Dernières mises à jour

16:25 - Le rendez-vous de Retailleau avec Macron reporté, une rencontre avec Bayrou à la place

Bruno Retailleau devait s'entretenir avec Emmanuel Macron lors d'un rendez-vous prévu ce jeudi, mais la rencontre organisée depuis plusieurs jours a été reportée par l'Elysée qui n'a pas donné d'explications. L'entretien devait permettre d'aborder divers sujets, dont l'Algérie et les relations franco-algériennes sur lesquelles le ministre et le chef de l'Etat ne partagent pas la même vision. "Cette rencontre sera sans doute remise parce que on a, avec le président de la République, un certain nombre de sujets dont on doit parler.

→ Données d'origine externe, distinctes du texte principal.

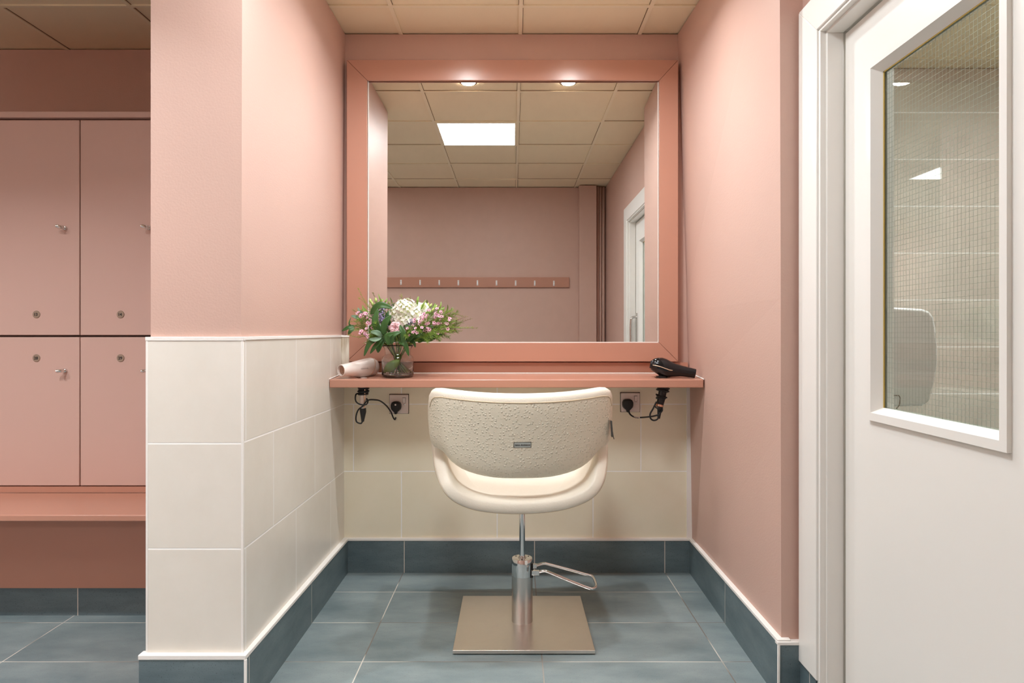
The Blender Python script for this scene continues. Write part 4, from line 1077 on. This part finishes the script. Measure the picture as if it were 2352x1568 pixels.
# the big leaf inside the jar
r = ftop('laurel_leaf', None, 'large green leaf standing in the water inside the glass jar', 'leaf')
L = []; view = Vector((0, -1, 0))
for i in range(13):
    t = i / 12; p = Vector((vx + .014, vy - .03, vb + .075)).lerp(Vector((vx - .054, vy - .030, vb + .022)), t) + Vector((0, -.012 * math.sin(PI * t), 0)); wv = .020 * (math.sin(PI * t ** .9) ** .7 if 0 < t < 1 else .03)
    sd_ = Vector((.6, 0, -.8)); L.append([p - sd_ * wv, p + Vector((0, .002, 0)), p + sd_ * wv])
o = build('leaf', MB().rings(L, False, False), 'leaf_mid', r, smooth=True); o.modifiers.new('thick', 'SOLIDIFY').thickness = .0005
build('stem', MB().tube([(vx + .014, vy - .03, vb + .075), (vx + .01, vy - .02, vb + .12)], .001, 5), 'stem_green', r)

# thin twigs
def twig(pts, label, mat='stem_green'):
    r = ftop('thin_twig', pts[-1], label, 'twig', 'thin budding twigs')
    st_ = stem_path(pts[0], .6); path = st_[:-1] + spline(pts, 7); k = len(path)
    build('stem', MB().tube(path, [.0016 - .0009 * i / k for i in range(k)], 5), mat, r, smooth=True)
    bm_ = MB()
    for i in range(int(k * .5), k):
        for _ in range(2):
            s_ = Vector((random.uniform(-1, 1), random.uniform(-.7, .7), random.uniform(-.6, 1))).normalized()
            p = path[i]; e_ = keep(p + s_ * random.uniform(.003, .011)); bm_.tube([p, e_], .0004, 4); bm_.ball(e_, .0011, 5, 4)
    build('twig_buds', bm_, 'twig_bud', r)
twig([P(850, 706, 2.95), P(836, 688, 2.95), P(822, 661, 2.95)], 'tall thin twig sticking up at the top left corner of the bouquet')
twig([P(852, 712, 2.95), P(838, 695, 2.94), P(824, 684, 2.94)], 'thin twig below the tall one at the top left')
twig([P(1000, 748, 2.93), P(1042, 752, 2.92), P(1086, 751, 2.92)], 'thin twig pointing straight out at the far right')
twig([P(1000, 742, 2.95), P(1034, 740, 2.94), P(1071, 727, 2.93)], 'thin bare twig rising to the far right above the level one', 'stem_brown')
twig([P(998, 735, 2.96), P(1022, 716, 2.95), P(1050, 722, 2.95)], 'thin twig bending right above the waxflowers')
twig([P(1000, 738, 2.99), P(1022, 722, 2.98), P(1040, 712, 2.98)], 'thin twig behind the waxflowers at the upper right')
twig([P(990, 765, 2.93), P(1020, 762, 2.92), P(1045, 758, 2.92)], 'low thin twig at the right just above the shelf')
twig([P(922, 700, 2.98), P(921, 688, 2.98), P(923, 677, 2.98)], 'thin twig standing up behind the hydrangea')
twig([P(850, 744, 2.93), P(826, 738, 2.92), P(800, 740, 2.92)], 'thin twig reaching left through the left sprigs')
twig([P(840, 770, 2.92), P(822, 774, 2.91), P(799, 769, 2.91)], 'low thin twig at the far left above the hair dryer')
# filler foliage sprays
def spray(tip, label, spread=.6, ln=.022, dens=5):
    r = ftop('needle_foliage', tip, label, 'foliage', 'green needle foliage sprays'); path = stem_path(tip, spread); stem_part(r, path, .0016, .0007, 'stem_green')
    nd = MB(); needles(nd, path, .48, dens, ln, .9); build('needle_leaves', nd, 'leaf_mid', r)
    for s_ in (-1, 1):
        q = path[int(len(path) * .7)]; e_ = keep(tip + Vector((s_ * .012, -.01, s_ * .022))); sub = spline([q, q.lerp(e_, .5), e_], 5)
        nd2 = MB(); needles(nd2, sub, 0, dens, ln * .8, .9); nd2.tube(sub, .0007, 4); build('side_shoot', nd2, 'leaf_mid', r)
for px, py, z_, lb in ((1040, 748, 2.94, 'green needle foliage pointing far right'), (1032, 722, 2.97, 'green needle foliage at the upper right'), (1015, 762, 2.90, 'green needle foliage low at the right'), (990, 772, 2.88, 'green needle foliage hanging low near the right of the vase'),
                       (970, 748, 2.86, 'green needle foliage in front, right of the pink flower'), (820, 745, 2.93, 'green needle foliage pointing left'), (832, 722, 2.95, 'green needle foliage at the upper left'), (850, 775, 2.90, 'green needle foliage low at the left above the dryer'), (940, 760, 2.86, 'green needle foliage in the middle above the vase mouth'), (858, 755, 2.87, 'green needle foliage in front of the left leaves')):
    spray(P(px, py, z_), lb)
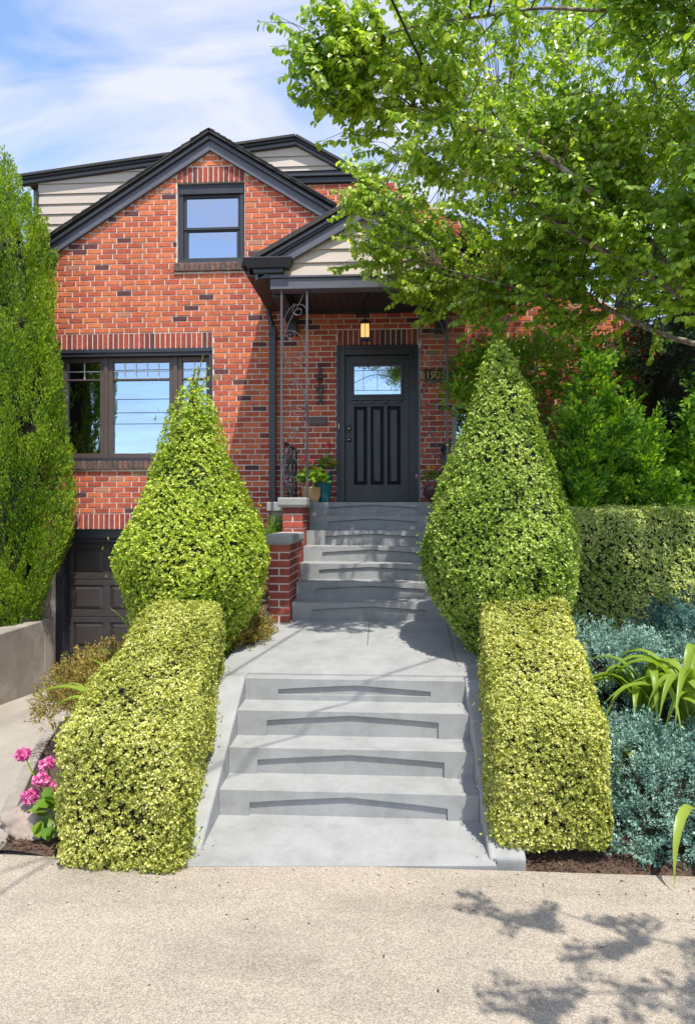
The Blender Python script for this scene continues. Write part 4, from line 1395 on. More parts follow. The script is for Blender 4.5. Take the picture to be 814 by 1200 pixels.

Et donc je serai amené à le rencontrer, peu importe la date ou l'heure", a déclaré Bruno Retailleau ce jeudi.

A la place, le ministre de l'Intérieur a rendez-vous avec le Premier ministre pour discuter "sur les différents dossiers" le concernant selon un proche d'Emmanuel Macron à l'AFP. Bruno Retailleau s'est dit "toujours prêt à discuter" et à argumenter ou se défendre en cas de recadrage lui qui a prévenu qu'il n'abandonnerait ses convictions "pour rien au monde".

14:01 - "Il n’y a pas de raison que je quitte le gouvernement" assure Bruno Retailleau

S'il critique le macronisme, Bruno Retailleau n'a pas l'intention de renoncer à sa fonction de ministre. "Tant que les décisions du gouvernement sont conformes à l’intérêt national, conformes à mes convictions, il n’y a pas de raison que je quitte le gouvernement", a-t-il déclaré ce jeudi lors d'une conférence de presse à Paris en réponse aux appels à la démission lancés par les élus macronistes après son interview dans Valeurs Actuelles. Le ministre a promis de "faire son devoir à fond", mais a aussi assuré que "pour rien au monde, [il] n’abdiquer[a] [ses] convictions" parfois opposées à celles du camp présidentiel.